6. Colombia: A weak central government

  • 6. Colombia: A weak central government

  • Its central government is unable or unwilling to exert control over probably half the country, which is dominated by left-wing guerrillas, most famously the FARC, and, increasingly, right-wing paramilitaries. The drug lords may be on the run, but the state’s absence from much of the country leads not only to lack of public services such as roads and health care, but also to lack of well-defined, institutionalized property rights.

  • Thousands of rural Colombians have only informal titles or titles lacking any legal validity. Although this does not stop people from buying and selling land, it undermines their incentives to invest — and the uncertainty often leads to violence. During the 1990s and early 2000s, for example, an estimated 5 million hectares of land were expropriated in Colombia, typically at gunpoint. The situation got so bad that in 1997, the central government allowed local authorities to ban land transactions in rural areas. The result?
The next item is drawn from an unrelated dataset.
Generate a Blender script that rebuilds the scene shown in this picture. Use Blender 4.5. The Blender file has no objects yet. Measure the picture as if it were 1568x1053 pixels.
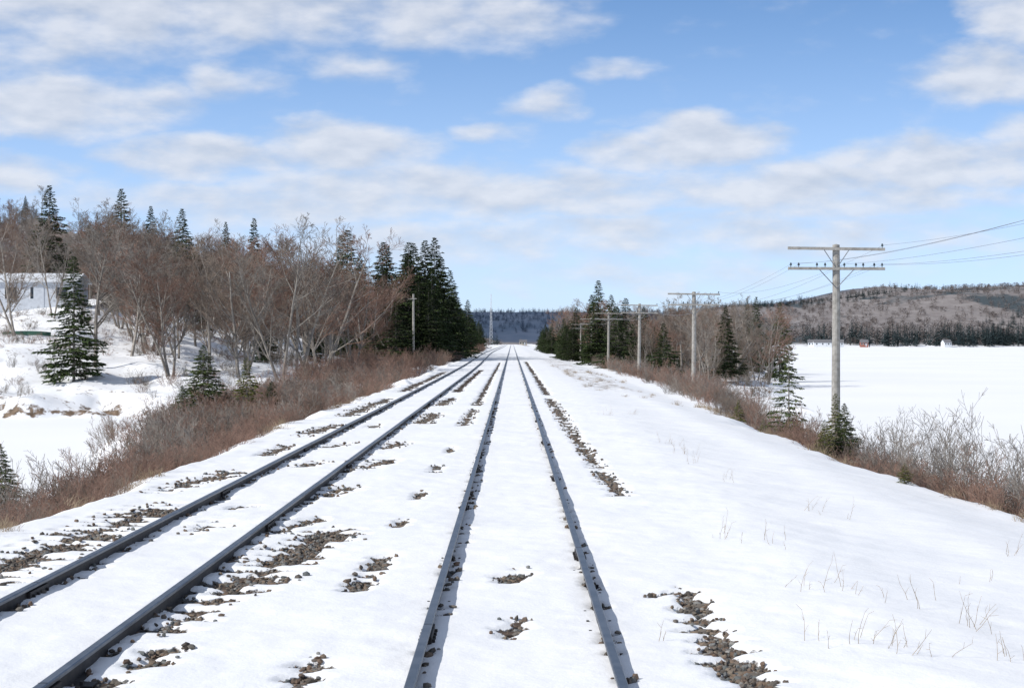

Many parts of Colombia essentially fail to take part in modern economic activities, instead languishing in poverty, not to mention proving to be fertile havens for armed insurgents and paramilitary forces of both the left and right.



7. Bolivia: Political exploitation

  • 7. Bolivia: Political exploitation

  • Bolivia has a long history of extractive institutions dating back to Spanish times — a history that has brewed resentment over the years. In 1952, Bolivians rose up en masse against the traditional elite of land and mine owners. The leaders of this revolution were mostly urbanites excluded from power and patronage under the previous regime. Once they seized power, the revolutionaries expropriated most of the land and the mines and created a political party, the Revolutionary Nationalist Movement (MNR). Inequality fell sharply at first as a result of these land seizures, as well as the MNR’s educational reforms. But the MNR set up a one-party state and gradually rescinded the political rights it had extended in 1952. By the late 1960s, inequality was actually higher than it had been before the revolution.